Why you and not me? Expressions of envy in Sweden and Indonesia

2014 IJRSP – Volume 3 Issue 3

Author/s:

Adrianson, Lillemor*
Boras University, Sweden (lillemor.adrianson@hb.se)

Ramdhani, Neila
Gadjah Mada University, Indonesia (neila.ramdhani@ugm.id)

Abstract:

The purpose of the present study was to describe experience of envy in two different cultures, Indonesia and Sweden. Envy is a feeling that most people have experienced and mostly regards as shameful. The concept relates to a variety of feeling that shows its complexity. The result shows that envy had a wider meaning in the Indonesian language than in Swedish, and consisted of emotional words that were rare among the Swedish respondents. The Swedish respondents’ descriptions were, with few exceptions, connected to a malicious (ill will) meaning while it was obvious that the Javanese respondents used also the concept of benign envy (without ill will).
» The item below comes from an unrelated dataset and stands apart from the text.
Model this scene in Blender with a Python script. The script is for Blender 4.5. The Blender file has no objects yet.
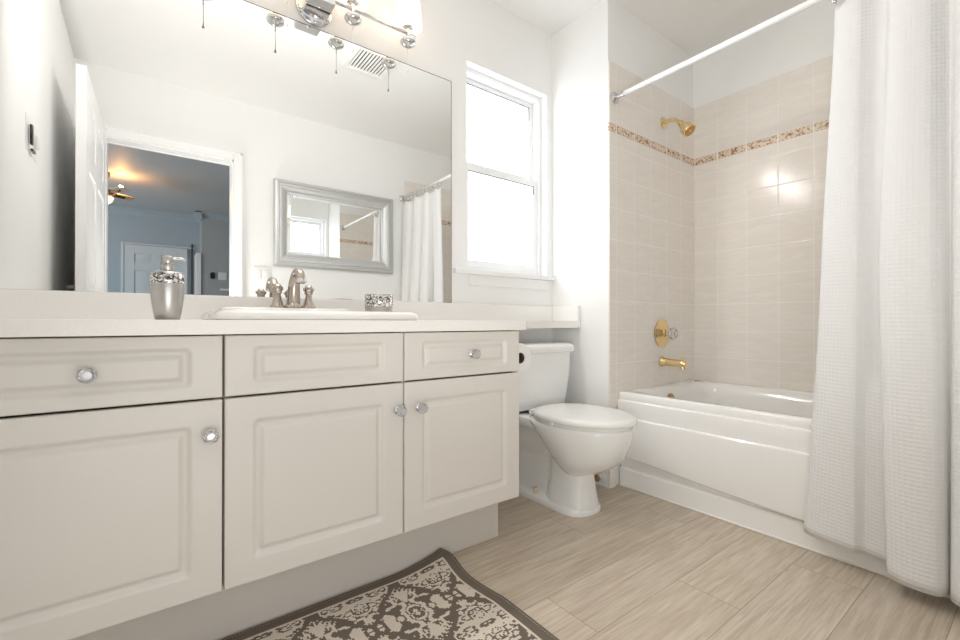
import bpy, bmesh, math, random
from mathutils import Vector, Matrix
PI = math.pi
random.seed(7)
S = bpy.context.scene
C = S.collection

# ------------------------------------------------------------ camera, world, exposure
cam = bpy.data.cameras.new('camera')
cam.sensor_width = 36.0
cam.lens = 442.31 / 960 * 36.0
cam.shift_y = 0.63 / 960
cam.clip_start = 0.02
camo = bpy.data.objects.new('camera', cam); C.objects.link(camo)
camo.location = (0, -1.7435, .8205)
camo.rotation_euler = (math.radians(90.226), 0, math.radians(-37.124))
S.camera = camo

world = bpy.data.worlds.new('world'); S.world = world
world.use_nodes = True
world.node_tree.nodes['Background'].inputs[0].default_value = (.80, .88, 1.0, 1)
world.node_tree.nodes['Background'].inputs[1].default_value = 1.0

S.view_settings.view_transform = 'Standard'
S.view_settings.look = 'None'
S.view_settings.gamma = 1
S.view_settings.use_curve_mapping = False
S.view_settings.exposure = 1.15
S.cycles.use_denoising = True
S.cycles.max_bounces = 14
S.cycles.diffuse_bounces = 8
S.cycles.glossy_bounces = 6
S.cycles.transmission_bounces = 8
S.cycles.sample_clamp_indirect = 6
S.cycles.caustics_reflective = False
S.cycles.caustics_refractive = False

LAMP = .75        # vanity shades
PANE = 1.5         # daylight through the frosted panes
def area(name, loc, rot, sx, sy, power, col):
    l = bpy.data.lights.new(name, 'AREA'); l.shape = 'RECTANGLE'; l.size = sx; l.size_y = sy
    l.energy = power; l.color = col
    o = bpy.data.objects.new(name, l); C.objects.link(o); o.location = loc; o.rotation_euler = rot
    return o
# added fill for the bedroom, standing in for daylight from an unseen window
area('bedroom_fill', (-2.85, -4.2, 1.5), (0, math.radians(-90), 0), 1.3, 1.8, 34, (.82, .92, 1.0))

# added low fill panel in the doorway, brightening vanity fronts and floor
area('doorway_fill', (.15, -1.97, .48), (math.radians(-90), 0, math.radians(180)), .68, .88, 2.3, (1.0, .98, .95))
# added fill spot near the camera, aimed up at the ceiling
sp_ = bpy.data.lights.new('ceiling_bounce_fill', 'SPOT'); sp_.energy = 23; sp_.spot_size = math.radians(150); sp_.spot_blend = 1; sp_.shadow_soft_size = .12; sp_.color = (1.0, .98, .95)
spo = bpy.data.objects.new('ceiling_bounce_fill', sp_); C.objects.link(spo); spo.location = (.12, -1.70, .62); spo.rotation_euler = (math.radians(148), 0, math.radians(-62))

# ------------------------------------------------------------ material helpers
def mat(name, col=(.8, .8, .8), rough=.5, metal=0, spec=None, coat=0, trans=0, ior=None, emit=None, est=0):
    m = bpy.data.materials.new(name); m.use_nodes = True
    b = m.node_tree.nodes['Principled BSDF']
    b.inputs['Base Color'].default_value = (*col, 1)
    b.inputs['Roughness'].default_value = rough
    b.inputs['Metallic'].default_value = metal
    if spec is not None: b.inputs['Specular IOR Level'].default_value = spec
    if coat: b.inputs['Coat Weight'].default_value = coat; b.inputs['Coat Roughness'].default_value = .05
    if trans: b.inputs['Transmission Weight'].default_value = trans
    if ior: b.inputs['IOR'].default_value = ior
    if emit: b.inputs['Emission Color'].default_value = (*emit, 1); b.inputs['Emission Strength'].default_value = est
    return m
class NT:
    def __init__(s, m): s.t = m.node_tree; s.b = s.t.nodes['Principled BSDF']
    def n(s, typ, **kw):
        x = s.t.nodes.new(typ)
        for k, v in kw.items(): setattr(x, k, v)
        return x
    def l(s, a, b): s.t.links.new(a, b)
    def m(s, op, a, b=None, c=None):
        x = s.t.nodes.new('ShaderNodeMath'); x.operation = op
        for i, v in enumerate((a, b, c)):
            if v is None: continue
            if isinstance(v, (int, float)): x.inputs[i].default_value = v
            else: s.l(v, x.inputs[i])
        return x.outputs[0]
    def mix(s, f, a, b):
        x = s.t.nodes.new('ShaderNodeMix'); x.data_type = 'RGBA'
        if isinstance(f, (int, float)): x.inputs[0].default_value = f
        else: s.l(f, x.inputs[0])
        for i, v in ((6, a), (7, b)):
            if isinstance(v, tuple): x.inputs[i].default_value = (*v, 1)
            else: s.l(v, x.inputs[i])
        return x.outputs[2]
    def coord(s, kind='Object'):
        return s.n('ShaderNodeTexCoord').outputs[kind]
    def sep(s, v):
        x = s.n('ShaderNodeSeparateXYZ'); s.l(v, x.inputs[0]); return x.outputs
    def comb(s, x, y, z):
        c = s.n('ShaderNodeCombineXYZ')
        for i, v in enumerate((x, y, z)):
            if isinstance(v, (int, float)): c.inputs[i].default_value = v
            else: s.l(v, c.inputs[i])
        return c.outputs[0]
    def noise(s, v, scale, detail=3, rough=.5, dist=0):
        x = s.n('ShaderNodeTexNoise'); s.l(v, x.inputs['Vector']); x.inputs['Scale'].default_value = scale
        x.inputs['Detail'].default_value = detail; x.inputs['Roughness'].default_value = rough
        x.inputs['Distortion'].default_value = dist
        return x.outputs['Fac']
    def ramp(s, f, stops):
        x = s.n('ShaderNodeValToRGB'); s.l(f, x.inputs[0]); e = x.color_ramp.elements
        while len(e) < len(stops): e.new(.5)
        for k, (p, c) in enumerate(stops): e[k].position = p; e[k].color = (*c, 1)
        return x.outputs[0]
    def bump(s, h, strength, dist=.01):
        x = s.n('ShaderNodeBump'); s.l(h, x.inputs['Height']); x.inputs['Strength'].default_value = strength
        x.inputs['Distance'].default_value = dist; s.l(x.outputs[0], s.b.inputs['Normal'])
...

Jealousy and envy seemed to overlap each other more in Bahasa Indonesia than in the Swedish use of the words. The latter had a distinct word for schadenfreude that was lacking in Bahasa Indonesia. For the Swedish respondents, wanting to have what another person possesses was a central element of envy, for example prosperity or competence. The Javanese respondents stressed relationships, achievements and personal characteristics’ as main causes for envy. Both the Swedish and Javanese respondents reported that a person who they knew and with whom they had an established relationship, such as a friend or a fellow student, had envied them and the causes for this were about the same as their own.